The surcharge would help fund public telecommunications programs like 911 service and subsidized phone rates for low-income Californians.

Sending emojis back-and-forth could soon cost you in California, if the state's public utilities commission votes to approve taxing text messages next month.

California already taxes phone services, with the money going to fund public telecommunications programs like the 911 service and subsidized phone rates for low-income Californians. This new proposal from the California Public Utilities Commission would expand the public programs tax to text messages, too, though critics argue the state is flush with cash and shouldn't be tacking on any additional fees.

Other have noted that some service wireless carriers — the ones who bundle services —already do charge the proposed tax on texting.
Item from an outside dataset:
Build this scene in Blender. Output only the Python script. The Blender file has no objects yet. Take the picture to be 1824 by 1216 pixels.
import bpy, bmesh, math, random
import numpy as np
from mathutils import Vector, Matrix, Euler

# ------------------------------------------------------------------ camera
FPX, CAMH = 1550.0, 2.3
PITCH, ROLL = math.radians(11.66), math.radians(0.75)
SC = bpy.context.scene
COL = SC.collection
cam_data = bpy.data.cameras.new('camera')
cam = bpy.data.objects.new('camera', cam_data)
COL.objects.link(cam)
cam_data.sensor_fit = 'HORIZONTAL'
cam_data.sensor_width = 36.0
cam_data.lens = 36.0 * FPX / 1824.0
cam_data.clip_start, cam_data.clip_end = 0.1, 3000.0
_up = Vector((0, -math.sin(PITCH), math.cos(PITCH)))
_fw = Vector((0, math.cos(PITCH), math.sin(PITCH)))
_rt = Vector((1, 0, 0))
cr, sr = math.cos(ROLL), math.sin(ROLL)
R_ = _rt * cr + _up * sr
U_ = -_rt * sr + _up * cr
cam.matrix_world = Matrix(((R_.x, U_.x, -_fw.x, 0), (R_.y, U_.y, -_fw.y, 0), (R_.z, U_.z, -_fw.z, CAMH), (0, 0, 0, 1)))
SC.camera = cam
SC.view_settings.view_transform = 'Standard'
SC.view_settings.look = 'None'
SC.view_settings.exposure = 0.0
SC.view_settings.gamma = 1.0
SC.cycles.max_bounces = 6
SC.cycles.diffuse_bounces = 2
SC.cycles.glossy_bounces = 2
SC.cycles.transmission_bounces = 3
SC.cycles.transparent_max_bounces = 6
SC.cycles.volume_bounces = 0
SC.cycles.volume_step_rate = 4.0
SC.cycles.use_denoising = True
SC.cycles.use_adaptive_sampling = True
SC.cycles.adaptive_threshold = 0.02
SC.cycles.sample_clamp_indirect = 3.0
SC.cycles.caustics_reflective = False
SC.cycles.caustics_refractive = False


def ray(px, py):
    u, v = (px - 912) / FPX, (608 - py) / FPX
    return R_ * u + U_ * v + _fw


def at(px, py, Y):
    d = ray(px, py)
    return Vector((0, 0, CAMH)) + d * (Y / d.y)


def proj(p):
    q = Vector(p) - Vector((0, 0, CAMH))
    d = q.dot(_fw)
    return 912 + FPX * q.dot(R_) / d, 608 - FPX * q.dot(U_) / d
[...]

"The industry filed a petition asking the CPUC to clarify whether text messaging should be included in the bill amount that is subject to the existing surcharges," a spokesman for the commission told NBC News. "The pending draft proposal recommends that the CPUC include text messaging revenue as part of the total bill amount subject to surcharge."

Many wireless carriers bundle services and charged a fixed rate, and those consumers already pay a surcharge on the cost for their texts. For plans structured with separate costs for voice and texting services, the surcharge would be new.

The current rate is less than 7 percent, the commission said, so for $20 dollars of texting charges, the tax would cost consumers another $1.40. The commission is scheduled to vote on the proposal on January 10.

The proposal is the latest attempt to balance the nation's continued shift toward cellular phones and a state's need to keep funding public programs with taxes on consumers who may well not have a landline.

Still, some consumers and conservatives have balked.

“Taxing texts isn’t just regressive, it’s also unnecessary. The state is flush with cash, while ordinary Californians are struggling. The idea of increasing taxes on anything right now is absurd,” state Assembly member Marie Waldron, a Republican from north of San Diego, said.

The Cellular Telecommunications Industry Association, a trade organization whose members include companies like AT&T, T-Mobile USA and Comcast, the parent company of NBCUniversal, told NBC News they oppose the measure, as well.

"We hope that the CPUC recognizes that taxing text messages is bad for consumers. Consumers exchanged 1.77 trillion messages in 2017, making text messages one of the most common and effective means of communication for Americans. Taxing this service would burden those who rely on and use this service each and every day,” said Jamie Hastings, CTIA’s senior vice president of external and state affairs.